Now, sleep deprivation is not the only catalyst for the freak-out ... or shall we call it ‘Meeting Murray’. Many things can cause us to lose touch with reality; isolation, prolonged stress, noise, queues, traffic jams, Steven Seagal movies... And worst of all, losing touch with reality doesn’t always culminate in a single freak-out/break-down/’Oh my gosh! Did he just email all his contacts a scanned picture of his butt?!’ incident. No sir. For many, the breakdown is incremental, almost indiscernible, but reality-altering for the individual experiencing it. Sure, he notices the stress, he’s conscious of the traffic jam he is in every day, but less obvious is the departure he is making towards Unacceptable Behaviour.

Somehow, we all need the ability to hold on to a view of reality in the face of things we experience that tell us that things are not so. Somehow, we need to be able to fix ourselves onto reality when we lose the ability to relate to what we know is real. Some would call this Faith.

Faith is an entirely reasonable view of reality, though our experience in any given moment may not suggest consistency with that view. That is to say, at any given time, what you feel is not necessarily real. (Remember the screaming lift occupant?) Or vice versa: at any given time, reality doesn’t feel ... well, real.

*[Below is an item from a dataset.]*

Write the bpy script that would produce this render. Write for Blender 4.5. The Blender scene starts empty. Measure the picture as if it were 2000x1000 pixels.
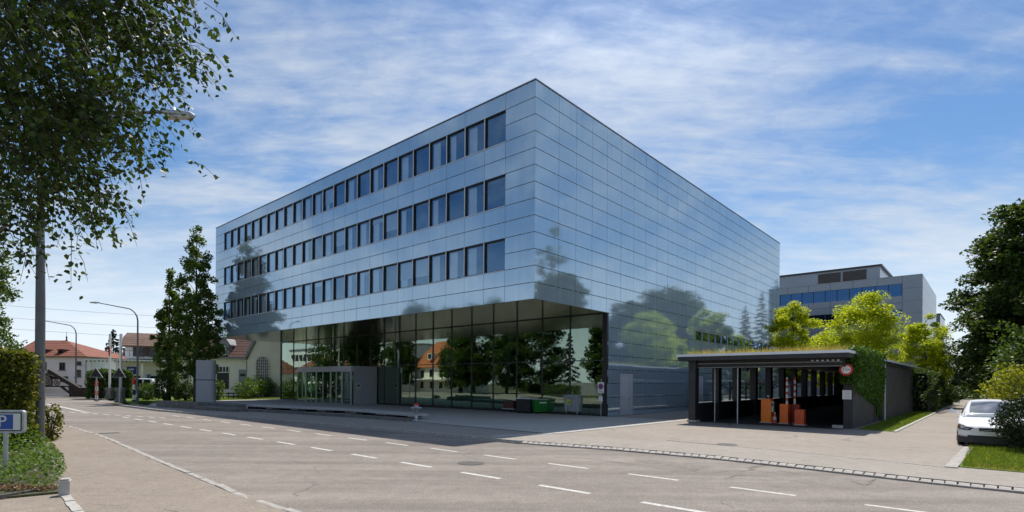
import bpy, bmesh, math, random
import numpy as np
from mathutils import Vector, Matrix
random.seed(7)
RNG = np.random.default_rng(11)
SC = bpy.context.scene
COL = SC.collection
R = math.radians

# ------------------------------------------------------------------ camera
F = 1063.09 / 2000.0            # focal length / image width
CY = 747.11                     # row of the horizon at the image centre (2000 x 1000 frame)
H = 2.131                       # camera height above the forecourt
ROLL = R(0.4)
cam = bpy.data.cameras.new('camera')
cam.sensor_fit = 'HORIZONTAL'; cam.sensor_width = 36.0; cam.lens = 36.0 * F
cam.shift_y = (CY - 500.0) / 2000.0
cam.clip_start = 0.1; cam.clip_end = 5000
camo = bpy.data.objects.new('camera', cam); COL.objects.link(camo)
camo.matrix_world = Matrix.Translation((0, 0, H)) @ Matrix.Rotation(R(90), 4, 'X') @ Matrix.Rotation(ROLL, 4, 'Z')
SC.camera = camo
# a pixel offset that turns with the roll: the shift is measured along the rolled sensor
# ------------------------------------------------------------------ light
SUN_EL, SUN_AZ = 59.9, math.degrees(math.atan2(0.2917, 0.9565))
world = bpy.data.worlds.new('World'); SC.world = world; world.use_nodes = True
def build_world():
    nt = world.node_tree; nt.nodes.clear(); N = nt.nodes.new; L = nt.links.new
    out = N('ShaderNodeOutputWorld'); bg = N('ShaderNodeBackground'); bg.inputs['Strength'].default_value = 0.10
    sky = N('ShaderNodeTexSky'); sky.sky_type = 'NISHITA'; sky.sun_disc = False
    sky.sun_elevation = R(SUN_EL); sky.sun_rotation = R(SUN_AZ)
    sky.air_density = 1.0; sky.dust_density = 0.6; sky.ozone_density = 1.2; sky.altitude = 400
    hsv = N('ShaderNodeHueSaturation'); hsv.inputs['Saturation'].default_value = 1.3; hsv.inputs['Value'].default_value = 0.55
    L(sky.outputs[0], hsv.inputs['Color'])
    geo = N('ShaderNodeTexCoord'); sep = N('ShaderNodeSeparateXYZ'); L(geo.outputs['Generated'], sep.inputs[0])
    zc = N('ShaderNodeMath'); zc.operation = 'MAXIMUM'; zc.inputs[1].default_value = 0.0; L(sep.outputs['Z'], zc.inputs[0])
    za = N('ShaderNodeMath'); za.operation = 'ADD'; za.inputs[1].default_value = 0.16; L(zc.outputs[0], za.inputs[0])
    comb = N('ShaderNodeCombineXYZ')
    for ax in 'XY':
        d = N('ShaderNodeMath'); d.operation = 'DIVIDE'; L(sep.outputs[ax], d.inputs[0]); L(za.outputs[0], d.inputs[1]); L(d.outputs[0], comb.inputs[ax])
    def noise(scale, detail, rough, dist, rot, sx, sy, off):
        m = N('ShaderNodeMapping'); m.inputs['Rotation'].default_value = (0, 0, R(rot)); m.inputs['Scale'].default_value = (sx, sy, 1); m.inputs['Location'].default_value = off
        L(comb.outputs[0], m.inputs['Vector'])
        n = N('ShaderNodeTexNoise'); n.inputs['Scale'].default_value = scale; n.inputs['Detail'].default_value = detail
        n.inputs['Roughness'].default_value = rough; n.inputs['Distortion'].default_value = dist; L(m.outputs[0], n.inputs['Vector']); return n
    big = noise(0.62, 4, 0.5, 0.3, 30, 1.0, 0.8, (-10.935, 15.02, 0))
    wisp = noise(1.5, 9, 0.62, 0.5, 38, 0.45, 1.5, (-15.749, 0.895, 0))
    wisp2 = noise(2.2, 9, 0.64, 0.6, -48, 0.40, 1.7, (14.158, -10.207, 0))
    fine = noise(8.0, 7, 0.6, 0.3, 62, 0.8, 1.4, (0.3, 7.0, 0))
    def math_(op, a, b):
        m = N('ShaderNodeMath'); m.operation = op
        for i, s in enumerate((a, b)):
            if isinstance(s, (int, float)): m.inputs[i].default_value = s
            else: L(s, m.inputs[i])
        return m.outputs[0]
    s = math_('ADD', math_('ADD', math_('MULTIPLY', big.outputs['Fac'], 0.34), math_('MULTIPLY', wisp2.outputs['Fac'], 0.24)), math_('ADD', math_('MULTIPLY', wisp.outputs['Fac'], 0.34), math_('MULTIPLY', fine.outputs['Fac'], 0.17)))
    def mrange(v, a, b, c=0.0, d=1.0):
        r = N('ShaderNodeMapRange'); r.interpolation_type = 'SMOOTHSTEP'
        for k_, x_ in (('From Min', a), ('From Max', b), ('To Min', c), ('To Max', d)): r.inputs[k_].default_value = x_
        L(v, r.inputs['Value']); return r.outputs[0]
    cover = mrange(s, 0.468, 0.69, 0.02, 0.92)
    veil = mrange(sep.outputs['Z'], 0.0, 0.34, 0.86, 0.0)          # haze thickens towards the horizon all round
    fac = math_('SUBTRACT', 1.0, math_('MULTIPLY', math_('SUBTRACT', 1.0, cover), math_('SUBTRACT', 1.0, veil)))
    # thin cloud scatters forward: it brightens steadily towards the sun
    sv = N('ShaderNodeVectorMath'); sv.operation = 'DOT_PRODUCT'; L(geo.outputs['Generated'], sv.inputs[0])
    sv.inputs[1].default_value = (math.sin(R(SUN_AZ)) * math.cos(R(SUN_EL)), math.cos(R(SUN_AZ)) * math.cos(R(SUN_EL)), math.sin(R(SUN_EL)))
    glow = math_('ADD', 0.50, math_('MULTIPLY', math_('POWER', math_('MAXIMUM', sv.outputs['Value'], 0.0), 26.0), 5.0))
    glow = math_('ADD', glow, mrange(sep.outputs['Z'], 0.0, 0.30, 0.17, 0.0))
    cl = N('ShaderNodeVectorMath'); cl.operation = 'SCALE'; cl.inputs[0].default_value = (6.2, 6.8, 7.6); L(glow, cl.inputs['Scale'])
    mix = N('ShaderNodeMix'); mix.data_type = 'RGBA'; L(fac, mix.inputs['Factor']); L(hsv.outputs[0], mix.inputs[6]); L(cl.outputs[0], mix.inputs[7])
    L(mix.outputs[2], bg.inputs['Color']); L(bg.outputs[0], out.inputs['Surface'])
build_world()
sund = bpy.data.lights.new('sun', 'SUN'); sund.energy = 2.5; sund.angle = R(0.55); sund.color = (1.0, 0.94, 0.85)
suno = bpy.data.objects.new('sun', sund); COL.objects.link(suno)
_a, _e = R(SUN_AZ), R(SUN_EL)
_d = Vector((math.sin(_a) * math.cos(_e), math.cos(_a) * math.cos(_e), math.sin(_e)))
suno.rotation_euler = _d.to_track_quat('Z', 'Y').to_euler(); suno.location = (10, 60, 80)
vs = SC.view_settings; vs.view_transform = 'Standard'; vs.look = 'None'; vs.exposure = 1.12; vs.gamma = 1.0; vs.use_curve_mapping = False
try:
    SC.cycles.max_bounces = 8; SC.cycles.transparent_max_bounces = 12; SC.cycles.caustics_reflective = False; SC.cycles.caustics_refractive = False
except Exception: pass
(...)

The trick is to distinguish in the course of normal living between reality and your own translation of what your senses and emotions are telling you.

This presupposes that you start out with a pretty concrete grasp of reality. And let’s face it, that’s asking a lot. But maybe that’s easier to find then one might think. Faith in a God you can’t see or feel is no less reasonable than getting into a lift whose winch and cabling you haven’t inspected and can’t see. ‘Okay, but presumably someone else has inspected it.’ Granted, and presumably a God whom you haven’t seen and can’t feel has made Himself real to someone else, too. And their reality has become grounded so that yours and mine can be also. At least, until our experience becomes consistent with that reality.

Anyway, that’s how Murray explained it to me.